The middle path is one that is not too tight, not too loose. We have to function amid the contradictory forces and keep our mind and body settled as much as possible. If an activity gets too frustrating for us, then we should stop doing it altogether. Stop struggling to make things work in the world. Walk away from it until it feels right again. Navigate with mindful attention rather than with memory or expectation (brain dominate data). Don’t trust the thinking mind to understand anything. Trust only moment to moment awareness of what’s happening and the right choices will be made effortlessly.
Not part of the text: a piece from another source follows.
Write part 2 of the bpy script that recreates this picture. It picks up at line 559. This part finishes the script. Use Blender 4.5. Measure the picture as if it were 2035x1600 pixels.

Remember, we must work to have the things we need in order to live. That is a fact of life in this world, so it is wise to minimize our needs and wants as much as we can. It is reasonable to allow ourselves to experience the pleasure of stillness, gentle activity, food, rest and leisure. This is the balanced way to walk the world of samsara, to work, to earn money or grow food and merely break even - to eat and stay slightly unfulfilled, to rest in order to gain the strength to work again, to be born only to face dying again. Everything has its cycles: sun and moon, winter and summer, clarity and confusion, life and death. And all of this is for no purpose whatsoever. It is simply the contrasting forces at play, defining the world of samsara. And yet, there is no beginning or end to samsara. Nirvana and samsara are interwoven like a great tapestry. Only the mind has a problem with life. It is only the mind that must heal itself of delusion and separateness. Discriminating thoughts are costly. The price we pay is inherent suffering. But the way to the end of suffering has been found! And it is right here in our ability to give focused attention, simple, mindful awareness to the process of life as it unfolds right here, right now. Slow your life down even more today, expand your awareness and you will discover your Boundless Self…and that is freedom.